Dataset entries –
○ ○ ○ ○ ○ ○ ○
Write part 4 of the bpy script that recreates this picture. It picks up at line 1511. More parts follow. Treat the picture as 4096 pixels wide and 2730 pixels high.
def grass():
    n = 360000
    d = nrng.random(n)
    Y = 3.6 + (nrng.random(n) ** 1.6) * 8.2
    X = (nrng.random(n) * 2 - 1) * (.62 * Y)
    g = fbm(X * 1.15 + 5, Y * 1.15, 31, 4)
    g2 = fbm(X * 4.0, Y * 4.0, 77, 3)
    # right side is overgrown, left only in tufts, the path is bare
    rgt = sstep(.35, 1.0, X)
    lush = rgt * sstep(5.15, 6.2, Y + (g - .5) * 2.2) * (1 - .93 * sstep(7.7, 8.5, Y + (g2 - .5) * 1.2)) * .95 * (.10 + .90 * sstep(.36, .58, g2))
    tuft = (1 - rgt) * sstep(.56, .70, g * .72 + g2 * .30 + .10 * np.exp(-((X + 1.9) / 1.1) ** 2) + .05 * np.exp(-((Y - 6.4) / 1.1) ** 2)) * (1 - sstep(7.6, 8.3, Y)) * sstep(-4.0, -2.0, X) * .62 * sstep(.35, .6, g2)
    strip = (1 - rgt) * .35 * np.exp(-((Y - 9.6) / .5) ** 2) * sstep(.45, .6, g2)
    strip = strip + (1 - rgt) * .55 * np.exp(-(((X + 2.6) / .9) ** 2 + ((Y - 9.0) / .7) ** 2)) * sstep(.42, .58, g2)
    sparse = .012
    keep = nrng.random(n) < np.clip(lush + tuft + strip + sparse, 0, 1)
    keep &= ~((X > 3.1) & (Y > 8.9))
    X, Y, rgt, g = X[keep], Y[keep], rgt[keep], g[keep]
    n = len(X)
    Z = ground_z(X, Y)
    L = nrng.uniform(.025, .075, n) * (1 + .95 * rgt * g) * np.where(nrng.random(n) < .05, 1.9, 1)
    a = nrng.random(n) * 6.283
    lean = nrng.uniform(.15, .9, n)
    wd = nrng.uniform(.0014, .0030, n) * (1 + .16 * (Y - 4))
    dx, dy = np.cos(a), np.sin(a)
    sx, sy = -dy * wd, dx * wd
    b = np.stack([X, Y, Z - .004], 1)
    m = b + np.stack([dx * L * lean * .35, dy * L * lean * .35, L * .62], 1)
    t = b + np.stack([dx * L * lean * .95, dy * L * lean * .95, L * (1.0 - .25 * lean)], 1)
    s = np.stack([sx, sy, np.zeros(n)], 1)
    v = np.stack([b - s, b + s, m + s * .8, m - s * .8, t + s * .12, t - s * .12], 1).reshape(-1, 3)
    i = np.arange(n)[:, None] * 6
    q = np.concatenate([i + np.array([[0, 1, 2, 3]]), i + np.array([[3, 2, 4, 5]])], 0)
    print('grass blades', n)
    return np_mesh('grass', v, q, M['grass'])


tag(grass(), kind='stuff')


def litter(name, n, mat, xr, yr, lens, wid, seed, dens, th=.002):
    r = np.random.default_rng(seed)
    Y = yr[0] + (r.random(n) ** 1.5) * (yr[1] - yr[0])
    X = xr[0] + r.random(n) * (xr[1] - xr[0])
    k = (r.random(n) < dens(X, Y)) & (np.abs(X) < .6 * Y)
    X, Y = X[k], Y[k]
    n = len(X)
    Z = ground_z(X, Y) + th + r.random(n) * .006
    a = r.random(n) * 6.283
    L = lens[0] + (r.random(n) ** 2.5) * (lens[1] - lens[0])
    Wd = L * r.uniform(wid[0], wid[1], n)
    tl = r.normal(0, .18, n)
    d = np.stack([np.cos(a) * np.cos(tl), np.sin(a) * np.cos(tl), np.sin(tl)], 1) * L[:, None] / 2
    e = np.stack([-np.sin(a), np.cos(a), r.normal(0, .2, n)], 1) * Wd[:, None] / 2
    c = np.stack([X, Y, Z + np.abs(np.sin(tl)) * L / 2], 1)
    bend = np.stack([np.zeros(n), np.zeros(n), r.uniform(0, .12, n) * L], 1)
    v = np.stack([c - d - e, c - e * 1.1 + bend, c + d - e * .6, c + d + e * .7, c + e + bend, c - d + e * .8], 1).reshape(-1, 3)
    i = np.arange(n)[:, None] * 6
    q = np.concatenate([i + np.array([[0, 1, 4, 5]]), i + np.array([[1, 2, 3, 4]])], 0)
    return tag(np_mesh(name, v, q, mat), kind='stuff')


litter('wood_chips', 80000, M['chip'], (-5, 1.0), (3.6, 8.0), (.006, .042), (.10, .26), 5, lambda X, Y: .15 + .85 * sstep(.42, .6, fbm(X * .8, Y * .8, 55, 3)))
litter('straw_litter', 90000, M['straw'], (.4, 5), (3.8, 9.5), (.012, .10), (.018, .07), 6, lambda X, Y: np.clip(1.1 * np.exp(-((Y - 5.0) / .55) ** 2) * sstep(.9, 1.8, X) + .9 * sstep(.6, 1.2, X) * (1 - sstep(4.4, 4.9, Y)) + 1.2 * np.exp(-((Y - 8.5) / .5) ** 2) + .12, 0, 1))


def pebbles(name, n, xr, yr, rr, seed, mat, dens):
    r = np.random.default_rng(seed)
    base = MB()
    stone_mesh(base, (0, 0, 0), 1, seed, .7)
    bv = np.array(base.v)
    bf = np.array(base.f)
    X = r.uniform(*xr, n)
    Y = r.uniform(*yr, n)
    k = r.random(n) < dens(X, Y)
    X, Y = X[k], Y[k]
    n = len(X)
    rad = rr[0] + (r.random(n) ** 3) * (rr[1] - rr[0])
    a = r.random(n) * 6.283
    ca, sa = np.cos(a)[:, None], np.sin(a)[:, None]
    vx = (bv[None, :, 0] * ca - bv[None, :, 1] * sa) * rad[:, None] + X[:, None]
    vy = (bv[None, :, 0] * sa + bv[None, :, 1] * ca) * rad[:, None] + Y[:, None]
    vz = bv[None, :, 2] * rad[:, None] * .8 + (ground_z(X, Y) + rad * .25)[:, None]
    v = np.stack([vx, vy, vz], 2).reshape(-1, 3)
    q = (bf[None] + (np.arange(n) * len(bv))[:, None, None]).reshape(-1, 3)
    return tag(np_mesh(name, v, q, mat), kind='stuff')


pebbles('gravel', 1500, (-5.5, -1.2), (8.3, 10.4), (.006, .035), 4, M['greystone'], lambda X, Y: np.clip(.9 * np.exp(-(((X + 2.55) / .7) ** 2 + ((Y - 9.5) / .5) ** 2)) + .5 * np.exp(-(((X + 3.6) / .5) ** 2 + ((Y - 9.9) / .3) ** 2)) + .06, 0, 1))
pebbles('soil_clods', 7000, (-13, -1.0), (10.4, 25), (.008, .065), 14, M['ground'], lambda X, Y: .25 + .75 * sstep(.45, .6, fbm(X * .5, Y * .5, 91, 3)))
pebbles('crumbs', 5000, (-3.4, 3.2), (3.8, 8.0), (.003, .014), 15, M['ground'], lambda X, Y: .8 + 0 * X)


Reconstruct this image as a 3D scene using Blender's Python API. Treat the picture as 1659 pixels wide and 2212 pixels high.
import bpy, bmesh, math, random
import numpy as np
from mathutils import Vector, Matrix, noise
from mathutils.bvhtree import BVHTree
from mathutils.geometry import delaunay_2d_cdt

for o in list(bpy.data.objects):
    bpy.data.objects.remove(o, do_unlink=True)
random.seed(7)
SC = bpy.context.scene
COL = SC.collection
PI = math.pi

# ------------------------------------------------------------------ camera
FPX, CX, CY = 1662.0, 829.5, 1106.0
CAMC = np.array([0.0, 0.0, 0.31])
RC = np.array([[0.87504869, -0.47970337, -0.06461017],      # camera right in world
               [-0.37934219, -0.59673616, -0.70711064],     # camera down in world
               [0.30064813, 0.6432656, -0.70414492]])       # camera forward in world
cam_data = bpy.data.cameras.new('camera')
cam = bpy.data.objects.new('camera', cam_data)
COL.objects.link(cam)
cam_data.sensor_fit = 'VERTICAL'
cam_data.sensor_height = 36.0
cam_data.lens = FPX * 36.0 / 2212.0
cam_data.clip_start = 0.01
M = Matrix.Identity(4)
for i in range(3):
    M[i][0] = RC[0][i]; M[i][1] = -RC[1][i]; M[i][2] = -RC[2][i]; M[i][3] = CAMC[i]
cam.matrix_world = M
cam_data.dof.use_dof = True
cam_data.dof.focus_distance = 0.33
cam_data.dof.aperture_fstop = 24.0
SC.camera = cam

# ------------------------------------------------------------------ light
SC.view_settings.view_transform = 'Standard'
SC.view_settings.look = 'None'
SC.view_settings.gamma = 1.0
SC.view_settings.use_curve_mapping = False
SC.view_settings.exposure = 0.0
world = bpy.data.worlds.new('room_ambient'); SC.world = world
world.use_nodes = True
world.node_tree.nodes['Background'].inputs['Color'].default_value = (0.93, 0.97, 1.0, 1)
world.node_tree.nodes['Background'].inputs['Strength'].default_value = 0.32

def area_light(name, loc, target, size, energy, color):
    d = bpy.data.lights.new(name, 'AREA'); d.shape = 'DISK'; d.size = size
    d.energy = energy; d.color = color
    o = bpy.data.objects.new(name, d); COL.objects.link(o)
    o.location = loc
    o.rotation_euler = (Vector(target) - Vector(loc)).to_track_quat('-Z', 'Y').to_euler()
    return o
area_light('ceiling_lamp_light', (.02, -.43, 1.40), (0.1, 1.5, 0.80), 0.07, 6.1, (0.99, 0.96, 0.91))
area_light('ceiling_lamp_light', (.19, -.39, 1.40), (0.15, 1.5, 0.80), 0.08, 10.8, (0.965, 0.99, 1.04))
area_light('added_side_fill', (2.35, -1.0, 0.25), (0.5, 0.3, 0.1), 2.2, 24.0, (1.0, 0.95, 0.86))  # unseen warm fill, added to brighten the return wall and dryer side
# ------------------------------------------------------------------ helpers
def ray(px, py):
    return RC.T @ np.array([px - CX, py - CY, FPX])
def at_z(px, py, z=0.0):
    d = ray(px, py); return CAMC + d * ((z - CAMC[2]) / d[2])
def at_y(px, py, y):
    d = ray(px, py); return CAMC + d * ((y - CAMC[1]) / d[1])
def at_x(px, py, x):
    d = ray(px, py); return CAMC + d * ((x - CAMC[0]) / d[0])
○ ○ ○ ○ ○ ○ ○
Exercise directions –
Return each line where "wide" shows up.

Written answer –
Write part 4 of the bpy script that recreates this picture. It picks up at line 1511. More parts follow. Treat the picture as 4096 pixels wide and 2730 pixels high.
Reconstruct this image as a 3D scene using Blender's Python API. Treat the picture as 1659 pixels wide and 2212 pixels high.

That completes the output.